The idea is rather to change how the tooling reacts to these kinds of contradictions in meaning. These contradictions are of course extremely useful to note and fix, but they are not fundamentally an obstacle to running a partially-correct program, and running a partially-correct program is quite useful: that is the state of the program for the vast majority of its development time!
The motivation is the same as the motivation for todo!(), or letting the error message for fn f() -> _ suggest an inferred return type, or letting programs with type errors run (and error at runtime). It's another useful tool for inspecting and analyzing programs.
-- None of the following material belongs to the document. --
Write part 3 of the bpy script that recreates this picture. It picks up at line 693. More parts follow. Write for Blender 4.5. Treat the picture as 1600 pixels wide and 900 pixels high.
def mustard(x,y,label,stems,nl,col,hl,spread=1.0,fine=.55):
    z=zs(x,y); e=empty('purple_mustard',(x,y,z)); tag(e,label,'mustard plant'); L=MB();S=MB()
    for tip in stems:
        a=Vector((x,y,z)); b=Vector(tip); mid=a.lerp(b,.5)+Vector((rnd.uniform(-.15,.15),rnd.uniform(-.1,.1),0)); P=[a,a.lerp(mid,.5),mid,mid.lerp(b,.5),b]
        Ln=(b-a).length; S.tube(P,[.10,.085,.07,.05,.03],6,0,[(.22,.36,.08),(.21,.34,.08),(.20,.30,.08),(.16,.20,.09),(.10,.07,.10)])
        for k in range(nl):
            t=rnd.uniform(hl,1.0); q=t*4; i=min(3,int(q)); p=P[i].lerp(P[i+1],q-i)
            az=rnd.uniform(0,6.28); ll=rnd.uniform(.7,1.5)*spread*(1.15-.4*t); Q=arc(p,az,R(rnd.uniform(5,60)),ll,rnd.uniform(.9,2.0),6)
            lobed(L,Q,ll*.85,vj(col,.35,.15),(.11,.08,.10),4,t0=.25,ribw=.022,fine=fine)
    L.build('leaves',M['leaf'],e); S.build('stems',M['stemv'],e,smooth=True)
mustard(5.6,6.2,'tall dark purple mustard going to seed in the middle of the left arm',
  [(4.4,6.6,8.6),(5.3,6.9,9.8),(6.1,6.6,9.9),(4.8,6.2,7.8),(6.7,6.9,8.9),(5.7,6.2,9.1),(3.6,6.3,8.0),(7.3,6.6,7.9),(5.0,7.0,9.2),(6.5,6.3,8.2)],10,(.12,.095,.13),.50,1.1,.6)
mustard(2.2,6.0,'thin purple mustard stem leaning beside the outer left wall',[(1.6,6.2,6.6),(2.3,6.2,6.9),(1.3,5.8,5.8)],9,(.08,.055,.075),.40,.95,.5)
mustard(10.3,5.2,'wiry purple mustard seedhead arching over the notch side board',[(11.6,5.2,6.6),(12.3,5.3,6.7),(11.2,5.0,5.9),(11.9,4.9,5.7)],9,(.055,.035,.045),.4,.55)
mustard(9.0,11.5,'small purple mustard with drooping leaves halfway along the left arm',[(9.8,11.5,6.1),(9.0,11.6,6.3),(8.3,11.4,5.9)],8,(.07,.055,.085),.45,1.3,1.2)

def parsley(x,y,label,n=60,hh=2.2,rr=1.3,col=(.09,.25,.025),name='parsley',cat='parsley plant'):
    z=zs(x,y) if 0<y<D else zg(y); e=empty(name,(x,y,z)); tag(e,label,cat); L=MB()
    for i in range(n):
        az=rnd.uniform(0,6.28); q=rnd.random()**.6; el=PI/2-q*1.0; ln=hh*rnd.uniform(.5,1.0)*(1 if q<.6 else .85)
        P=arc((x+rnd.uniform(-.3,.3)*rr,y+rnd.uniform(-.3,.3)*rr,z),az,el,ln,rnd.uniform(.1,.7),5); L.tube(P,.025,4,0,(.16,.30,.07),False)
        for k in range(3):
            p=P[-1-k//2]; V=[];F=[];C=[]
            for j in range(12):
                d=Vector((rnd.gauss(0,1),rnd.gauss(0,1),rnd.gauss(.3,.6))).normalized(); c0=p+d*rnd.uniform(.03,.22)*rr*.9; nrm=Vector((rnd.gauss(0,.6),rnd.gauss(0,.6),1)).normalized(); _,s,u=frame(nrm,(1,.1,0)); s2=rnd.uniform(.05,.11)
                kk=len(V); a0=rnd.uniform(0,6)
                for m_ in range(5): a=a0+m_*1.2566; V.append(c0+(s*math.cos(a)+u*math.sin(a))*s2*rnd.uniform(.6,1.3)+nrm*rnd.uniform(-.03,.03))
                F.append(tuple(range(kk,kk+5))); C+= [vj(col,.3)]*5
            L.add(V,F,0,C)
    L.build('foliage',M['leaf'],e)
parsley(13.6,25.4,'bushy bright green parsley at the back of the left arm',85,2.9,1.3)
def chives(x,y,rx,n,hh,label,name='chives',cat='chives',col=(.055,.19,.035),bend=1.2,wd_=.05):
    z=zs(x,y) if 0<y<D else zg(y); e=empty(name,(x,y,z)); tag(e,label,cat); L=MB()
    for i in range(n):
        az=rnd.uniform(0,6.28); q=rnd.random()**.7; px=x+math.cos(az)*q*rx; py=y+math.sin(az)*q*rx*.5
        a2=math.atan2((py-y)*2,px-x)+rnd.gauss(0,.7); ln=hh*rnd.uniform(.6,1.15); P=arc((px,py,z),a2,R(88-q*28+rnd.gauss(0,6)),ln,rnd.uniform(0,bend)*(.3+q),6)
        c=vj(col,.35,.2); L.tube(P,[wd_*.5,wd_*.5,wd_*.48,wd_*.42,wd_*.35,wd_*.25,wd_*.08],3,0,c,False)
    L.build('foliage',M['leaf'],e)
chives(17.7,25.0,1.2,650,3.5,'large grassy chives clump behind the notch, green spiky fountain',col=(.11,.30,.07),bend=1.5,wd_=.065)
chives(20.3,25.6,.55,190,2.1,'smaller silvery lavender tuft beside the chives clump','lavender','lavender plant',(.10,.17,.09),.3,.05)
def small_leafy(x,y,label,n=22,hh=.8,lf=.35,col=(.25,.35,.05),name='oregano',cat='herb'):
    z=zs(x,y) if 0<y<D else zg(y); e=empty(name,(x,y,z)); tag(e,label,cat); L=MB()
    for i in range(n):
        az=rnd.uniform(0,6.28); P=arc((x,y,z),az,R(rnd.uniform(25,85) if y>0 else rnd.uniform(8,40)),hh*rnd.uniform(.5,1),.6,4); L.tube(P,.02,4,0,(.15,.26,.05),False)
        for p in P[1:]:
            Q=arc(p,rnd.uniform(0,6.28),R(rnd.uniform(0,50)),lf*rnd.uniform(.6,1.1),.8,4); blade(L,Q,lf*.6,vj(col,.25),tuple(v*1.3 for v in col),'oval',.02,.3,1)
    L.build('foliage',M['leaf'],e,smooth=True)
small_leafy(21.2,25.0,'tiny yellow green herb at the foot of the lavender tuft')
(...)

This is putting the cart before the horse. Of course that is how it works today, but how important is it? For example, other languages with the same sort of design principles as Rust often don't have unsafe blocks, they just put the string "unsafe" in the name of unsafe operations.
A much more salient comparison here would consider the motivation for making something a lint. let mut is, at least for some people, quite a common speed bump while editing code. Are missing unsafe blocks similar? I don't believe so, personally- but IMO this is how we should be making these decisions, not just using the status quo as a hammer.
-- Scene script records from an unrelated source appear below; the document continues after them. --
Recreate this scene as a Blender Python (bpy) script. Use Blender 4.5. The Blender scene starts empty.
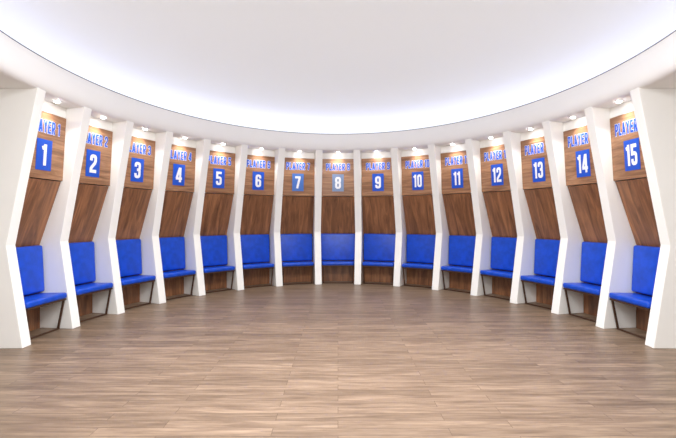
import bpy, bmesh, math, random
import numpy as np
from mathutils import Vector, Matrix
random.seed(3)
S=bpy.context.scene
COL=S.collection
# ---------------- layout: stalls equally spaced along an oval
A,B,ZC,CH,F,HY=3.639,4.654,5.173,.886,434.9,217.9
TS=np.linspace(0,2.2,1500)
_sp=np.sqrt((A*np.cos(TS))**2+(B*np.sin(TS))**2)
SS=np.concatenate([[0],np.cumsum((_sp[1:]+_sp[:-1])/2*np.diff(TS))])
T=0.15
def ell(t,d):
    n=Vector((math.sin(t)/A,math.cos(t)/B,0)).normalized()
    return Vector((A*math.sin(t),ZC+B*math.cos(t),0))+n*d,n
def oval(t,r):
    """r=3.5 is the stall line; offset outside r=3, scaled towards the centre inside"""
    if r>=3: return ell(t,r-3.5)[0]
    p=ell(t,-.5)[0];c=Vector((0,ZC,0));return c+(p-c)*(r/3)
def rimfit():
    obs=[(338,30,3),(188,107,.5),(138,120,.7),(88,128,.7),(0,133.5,3)]
    best=None
    for r in np.arange(3.0,3.7,.02):
        t=np.linspace(0,2.4,500)
        nx=np.sin(t)/A;ny=np.cos(t)/B;q=np.hypot(nx,ny)
        X=A*np.sin(t)+nx/q*(r-3.5);Y=np.maximum(.2,ZC+B*np.cos(t)+ny/q*(r-3.5))
        px=F*X/Y
        m=int(np.argmax(px>345)) if (px>345).any() else int(np.argmax(px))
        for h in np.arange(3.05,3.8,.01):
            py=HY-F*(h-1.5)/Y
            c=0
            if px[m]<338: c+=1e3*(338-px[m])
            for ox,oy,w in obs: c+=w*(np.interp(ox,px[:m+1],py[:m+1])-oy)**2
            if best is None or c<best[0]: best=(c,float(r),float(h))
    return best
_c,RTOP,HTOP=rimfit()
def frame(s):
    t=float(np.interp(abs(s),SS,TS))*(1 if s>=0 else -1)
    return ell(t,0)
def mat_of(p,n):
    return Matrix.Translation(p)@Matrix.Rotation(math.atan2(-n.x,n.y),4,'Z')
# ---------------- materials
def lin(c):
    return tuple(((v/255)/12.92 if v/255<=.04045 else ((v/255+.055)/1.055)**2.4) for v in c)+(1,)
def newmat(name,col,rough=.5,metal=0,emit=None,es=0,noise=0.0,nscale=20,spec=.5,bump=0):
    m=bpy.data.materials.new(name); m.use_nodes=True
    nt=m.node_tree; b=nt.nodes['Principled BSDF']
    b.inputs['Roughness'].default_value=rough; b.inputs['Metallic'].default_value=metal
    b.inputs['Specular IOR Level'].default_value=spec
    b.inputs['Base Color'].default_value=lin(col)
    tc=nt.nodes.new('ShaderNodeTexCoord'); n=nt.nodes.new('ShaderNodeTexNoise'); n.inputs['Scale'].default_value=nscale
    nt.links.new(tc.outputs['Object'],n.inputs['Vector'])
    if noise:
        r=nt.nodes.new('ShaderNodeValToRGB')
        r.color_ramp.elements[0].position=.3;r.color_ramp.elements[1].position=.7
        r.color_ramp.elements[0].color=lin([v*(1-noise) for v in col]); r.color_ramp.elements[1].color=lin([min(255,v*(1+noise)) for v in col])
        nt.links.new(n.outputs['Fac'],r.inputs['Fac']); nt.links.new(r.outputs['Color'],b.inputs['Base Color'])
    if bump:
        bp=nt.nodes.new('ShaderNodeBump'); bp.inputs['Strength'].default_value=bump; bp.inputs['Distance'].default_value=.004
        nt.links.new(n.outputs['Fac'],bp.inputs['Height']); nt.links.new(bp.outputs['Normal'],b.inputs['Normal'])
    if emit:
        b.inputs['Emission Color'].default_value=lin(emit); b.inputs['Emission Strength'].default_value=es
    return m
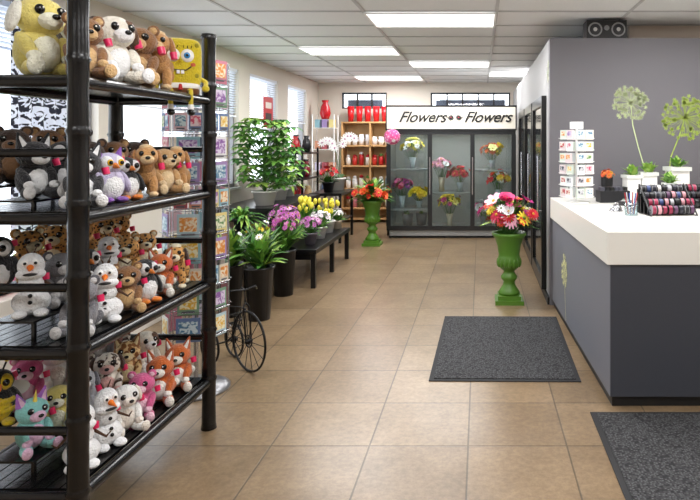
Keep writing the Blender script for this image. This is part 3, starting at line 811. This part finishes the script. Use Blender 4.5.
W = C('#bf9462', 0.5, var=0.2, vscale=4)
q = MB(); wx0, wx1, wy0, wy1 = -2.66, -1.55, 11.48, 11.85
for x in (wx0, wx1-0.03, (wx0+wx1)/2-0.015): q.box(x, x+0.03, wy0, wy1, 0, 1.9, W)
zz = [0.05, 0.25, 0.62, 1.06, 1.45, 1.9]
for z in zz: q.box(wx0, wx1, wy0, wy1, z, z+0.03, W)
q.box(wx0, wx1, wy1-0.015, wy1, 0, 1.9, C('#d3ae7c', .6))
q.build('wooden_shelf', bevel=0.003)
q = MB(); RED = C('#c4161e', .25)
for k in range(6):
    x = wx0+0.15+k*0.165
    q.T = Matrix.Translation((x, 11.66, 1.931))
    q.lathe([(0,0),(0.05,0),(0.068,0.3),(0.06,0.3),(0.045,0.02),(0,0.02)], RED, seg=18)
q.T = Matrix(); q.build('red_vases')
q = MB()
for si, (z, cols) in enumerate(((1.481, ['#f4f4f4','#e6e6ea']), (1.091, ['#b81a20','#e8e4dc','#c03028']), (0.651, ['#e0dcd0','#c8a070','#f0f0f0','#7a8a90']), (0.281, ['#e88a9a','#8a6b4a','#d8d8d8']))):
    for k in range(8):
        x = wx0+0.11+k*0.127
        q.T = Matrix.Translation((x, 11.62, z)); mm = C(R.choice(cols), .3)
        h = R.uniform(0.15, 0.22)
        q.lathe([(0,0),(0.04,0),(0.05,h*.5),(0.046,h),(0.04,h),(0.036,0.02),(0,0.02)], mm, seg=14)
        if si == 0: q.ring((0.045,0,h*.5), 0.028, 0.006, mm, 'Y', 14, 5)
        if si > 0: q.ell((0,0,h+0.02), (0.04,0.04,0.035), C(R.choice(['#c02028','#f5f5f5','#5f8a3a']), .6), seg=10, rings=6)
q.T = Matrix(); q.build('shelf_ceramics')

# ---------------------------------------------------------------- urns
UG = C('#517c26', 0.35, var=0.2)
def urn(loc, cols, kind):
    q = MB()
    q.cbox((0,0,0.02), (0.27,0.27,0.04), UG); q.cbox((0,0,0.06), (0.22,0.22,0.04), UG)
    q.lathe([(0,0.08),(0.1,0.08),(0.105,0.1),(0.085,0.13),(0.06,0.17),(0.055,0.2),(0.075,0.225),(0.08,0.25),(0.06,0.275),(0.05,0.30),
             (0.075,0.32),(0.1,0.35),(0.115,0.40),(0.105,0.44),(0.1,0.46),(0.115,0.55),(0.14,0.62),(0.165,0.65),(0.165,0.672),(0.14,0.672),(0.11,0.6),(0,0.58)], UG, seg=32)
    for k in range(16):
        t = 2*pi*k/16; q.ell((0.105*math.cos(t), 0.105*math.sin(t), 0.385), (0.016,0.016,0.045), UG, seg=8, rings=6)
    if kind == 0:
        dome(q, (0,0,0.6), (0,0,0.77), 0.25, 56, cols, 0.068, flat=0.8, leaves=40, jit=0.25)
        leafy(q, (0,0,0.72), 30, 0.32, 0.035, (0.3,1.4), [G4,G2,G1], 0.15)
        leafy(q, (0.1,0,0.74), 16, 0.2, 0.06, (0.6,1.4), [G2,G1], 0.2)
        for k in range(6):
            t = R.random()*6.28; d = Vector((math.cos(t)*.5, math.sin(t)*.5, 1.0)); p = Vector((0,0,0.78))+d*R.uniform(.18,.26)
            q.cyl((0,0,0.7), p, 0.003, 0.003, STEM, 4); q.ell(p, (0.014,0.014,0.028), C(R.choice(['#f4c0d0','#ffffff','#e04a84']), .6), seg=8, rings=6)
    else:
        dome(q, (0,0,0.6), (0,0,0.72), 0.28, 30, cols, 0.06, flat=0.5, leaves=70, jit=0.3)
        leafy(q, (0,0,0.68), 50, 0.36, 0.06, (0.5,1.5), [G1,G2,G4], 0.3)
    q.build('flower_urn', loc)
urn((0.28, 5.78, 0), ['#e04a84','#f4b8cc','#f0dc40','#ffffff','#c82030','#e8502c','#c83c90','#f4f0b0','#ffffff','#d02c50'], 0)
urn((-1.61, 8.97, 0), ['#e8602c','#d83020','#f0883c','#e8a060'], 1)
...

I don't think the first two things you list here are in the same category as allowing a missing mut on let. You cannot leave out a todo!() (in a function with non-() return value); you have to actually put it there in order for the program to compile. Similarly, you cannot leave the _ return type, you actually have to fill in the inferred return type in order for the program to compile. Similarly, missing a mut on a let gives you an actionable suggestion of a small change, but you need to make that change in order for the program to compile.
The last thing is not a capability of the Rust compiler, as far as I'm aware.